For Martin Perry, a confidence coach whose clients have included Colin Montgomerie and Aaron Ramsey, Arsenal’s performer of the season, being successful away from home comforts is all about the mind.
He cites basketball’s greatest ever player to make the point. “Michael Jordan, when he played for Chicago [Bulls], whenever he travelled he used to have a process where he’d familiarise himself with the arena. Say he was playing in LA, he had a process when he arrived, where basically he would introduce himself to all the staff at the venue – the doormen, the safety advisers – as part of the process of making himself feel at home.
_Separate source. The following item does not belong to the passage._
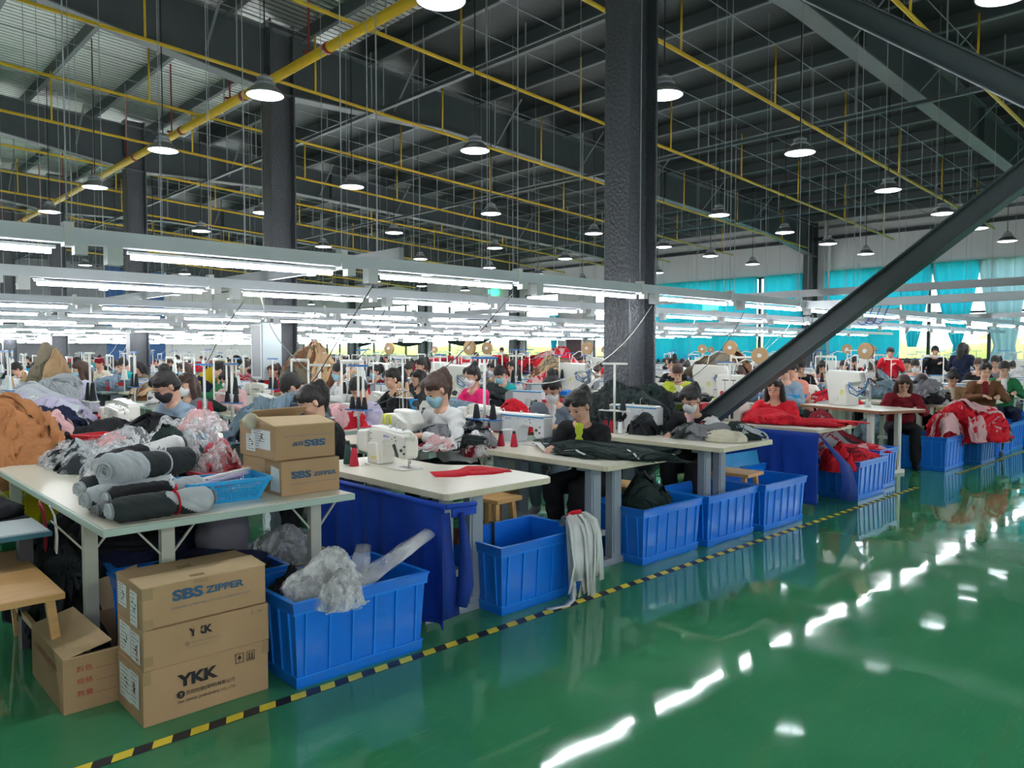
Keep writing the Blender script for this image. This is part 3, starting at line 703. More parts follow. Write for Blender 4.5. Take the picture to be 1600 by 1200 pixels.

“Then he’d go out on court, generally by himself, way before the game started and talk to the court. He’d say: ‘Hello,’ to it. He’d visualise plays, he’d see exactly how he’d want [the game] to play out. And when he’d done that he’d sit in the stands and talk to the seats, say hello to them, introduce himself and put himself in the mind of spectator there, imagining someone from LA watching him play.
“What he was doing was taking away the unknown – which if it is a venue you only play in occasionally doesn’t have anything like the same familiarity as your home stadium. I’m talking about nervous or sensory impressions, because what’s happening is that everything looks different: colours, the advertising, fans, how they’re dressed.
"People sitting in seats are not the same people you see every week in your own ground. Your nervous system is having to take in all those new impressions and process all that information and as a result it uses up energy. So when he performed there, because he wasn't using up nervous energy and felt completely comfortable, his talent could flow.
Home and away
"That's the principle about home and away. Football teams don't do this. They get out of the coach, and what do they do? They wander on to the pitch with programmes and mobile phones. That doesn't make any sense, does it? Because they're not actually processing it."
Birtles offers an illustration from September 1978 of how Clough’s instinctive psychology could combat the difficulties of playing away. “The most hostile experience I’ve ever had in football was going to Anfield at the peak of Liverpool’s powers,” he says. “We got there for the second leg of the European Cup. All the Kop used to get there early. Brian Clough said: ‘I want you all out on the pitch now, I want you at the end towards the Kop.’
“We could have gone to the other end – it was empty. But we stood on the edge of the box [near the Kop] and the Liverpool fans were throwing oranges and all sorts at us. A tennis ball came on and John Robertson flicked it up and volleyed it into the net and the Kop just rose in applause.”
While Forest drew 0-0 to reach the second round, en route to the first of consecutive European Cup triumphs, Wenger knows that City’s 2.78 goals-a-game average at the Etihad means Arsenal may have to score three goals to win, as Manchester United and Norwich needed for their victories.
It could make for a riveting spectacle.